Honoring Charles Moffett

Charles Moffett and Laughlin Phillips

(Left) Charles Moffett and (right) Laughlin Phillips. Photo courtesy of The Phillips Collection

The Phillips Collection and the greater art community suffered an enormous loss with the passing of former Phillips Collection Director Charles Moffett. He was a beloved leader, curator, and friend.

Charlie was Director of the Phillips from 1992–1998, bringing with him years of curatorial experience from his time at the Metropolitan Museum of Art, National Gallery of Art, and the Fine Arts Museum of San Francisco.
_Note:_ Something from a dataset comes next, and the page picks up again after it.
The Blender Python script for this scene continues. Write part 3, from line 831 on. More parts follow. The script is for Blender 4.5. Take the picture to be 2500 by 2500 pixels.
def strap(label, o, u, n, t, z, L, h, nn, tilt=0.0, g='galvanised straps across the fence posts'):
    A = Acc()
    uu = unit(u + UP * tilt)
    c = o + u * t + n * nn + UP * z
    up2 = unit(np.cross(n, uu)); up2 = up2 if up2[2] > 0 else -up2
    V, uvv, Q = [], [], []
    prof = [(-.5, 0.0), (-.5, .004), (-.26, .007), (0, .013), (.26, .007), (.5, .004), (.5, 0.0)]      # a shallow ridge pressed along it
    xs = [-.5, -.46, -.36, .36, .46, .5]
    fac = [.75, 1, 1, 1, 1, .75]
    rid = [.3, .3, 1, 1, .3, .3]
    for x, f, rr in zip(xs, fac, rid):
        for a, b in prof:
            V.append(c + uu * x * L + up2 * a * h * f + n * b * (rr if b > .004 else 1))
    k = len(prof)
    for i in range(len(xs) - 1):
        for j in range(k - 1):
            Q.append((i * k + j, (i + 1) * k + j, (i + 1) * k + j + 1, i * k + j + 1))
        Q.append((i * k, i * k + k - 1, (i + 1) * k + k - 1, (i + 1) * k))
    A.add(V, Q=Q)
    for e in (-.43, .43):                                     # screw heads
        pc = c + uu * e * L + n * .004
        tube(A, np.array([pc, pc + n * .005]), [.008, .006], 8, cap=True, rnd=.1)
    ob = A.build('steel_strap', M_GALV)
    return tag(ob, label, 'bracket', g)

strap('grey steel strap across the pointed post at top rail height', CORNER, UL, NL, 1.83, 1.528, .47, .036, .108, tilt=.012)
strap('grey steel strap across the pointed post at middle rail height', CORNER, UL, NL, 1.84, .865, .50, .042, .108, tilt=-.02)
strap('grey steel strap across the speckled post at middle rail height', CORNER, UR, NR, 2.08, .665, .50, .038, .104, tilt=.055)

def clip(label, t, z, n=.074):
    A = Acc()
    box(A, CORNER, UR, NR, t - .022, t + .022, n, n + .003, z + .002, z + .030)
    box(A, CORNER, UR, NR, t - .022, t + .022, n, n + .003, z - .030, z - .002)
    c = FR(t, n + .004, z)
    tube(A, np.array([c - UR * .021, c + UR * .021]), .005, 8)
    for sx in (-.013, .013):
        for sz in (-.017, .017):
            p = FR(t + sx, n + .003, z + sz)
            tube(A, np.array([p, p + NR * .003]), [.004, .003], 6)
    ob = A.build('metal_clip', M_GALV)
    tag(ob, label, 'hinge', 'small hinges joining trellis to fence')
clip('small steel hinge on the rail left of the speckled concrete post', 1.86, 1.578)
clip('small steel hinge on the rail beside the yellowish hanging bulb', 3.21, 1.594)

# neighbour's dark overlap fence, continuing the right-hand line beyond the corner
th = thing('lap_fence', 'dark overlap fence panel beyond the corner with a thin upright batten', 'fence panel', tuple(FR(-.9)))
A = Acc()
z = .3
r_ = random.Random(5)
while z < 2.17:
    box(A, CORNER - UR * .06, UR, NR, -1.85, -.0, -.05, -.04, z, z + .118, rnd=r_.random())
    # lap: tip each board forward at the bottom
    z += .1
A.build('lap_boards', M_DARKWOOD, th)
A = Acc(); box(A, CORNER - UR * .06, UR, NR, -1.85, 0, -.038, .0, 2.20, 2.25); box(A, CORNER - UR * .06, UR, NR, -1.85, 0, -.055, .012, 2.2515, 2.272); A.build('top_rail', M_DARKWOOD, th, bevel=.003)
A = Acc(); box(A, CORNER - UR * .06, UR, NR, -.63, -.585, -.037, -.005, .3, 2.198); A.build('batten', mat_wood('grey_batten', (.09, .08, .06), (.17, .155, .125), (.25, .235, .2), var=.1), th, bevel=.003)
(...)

In 1996, The Phillips Collection celebrated its 75th anniversary. In honor of that banner year, Charlie worked with the staff to initiate a major exhibition, Impressionists on the Seine: A Celebration of Renoir’s “Luncheon of the Boating Party.” The exhibition was by far the institution’s most ambitious to date, organized around Pierre-Auguste Renoir’s iconic painting. The exhibition proved to be the most successful show to date in the history of the museum, with nearly 200,000 visitors over the course of its five month run. Due to its enormous popularity, the show was extended for a two week period, and all attendance records for a single exhibition at the museum were shattered.

A specialist in late-19th-century French painting, Charlie went on to organize the successful, nationally touring Impressionists in Winter: Effets de Neige, on view at the Phillips in 1998, and Impressionist Still Life, co-organized with the Museum of Fine Arts, Boston, held at the Phillips in 2001–2002.

In honor of Charlie Moffett’s memory and many contributions, The Phillips Collection hosted Dr. Richard Brettell, one of the world’s foremost authorities on Impressionism and 1830–1930 French painting and friend of Charlie, for a lecture titled All Together in One Room: The Impressionist Exhibition of 1882, on March 17, 2016. Our staff remembers Charlie as a wonderful colleague, who connected deeply with the collection. His detail-oriented perfectionism and inclination toward lofty institutional goals contributed to the pioneering mindset that the Phillips and its staff so value today.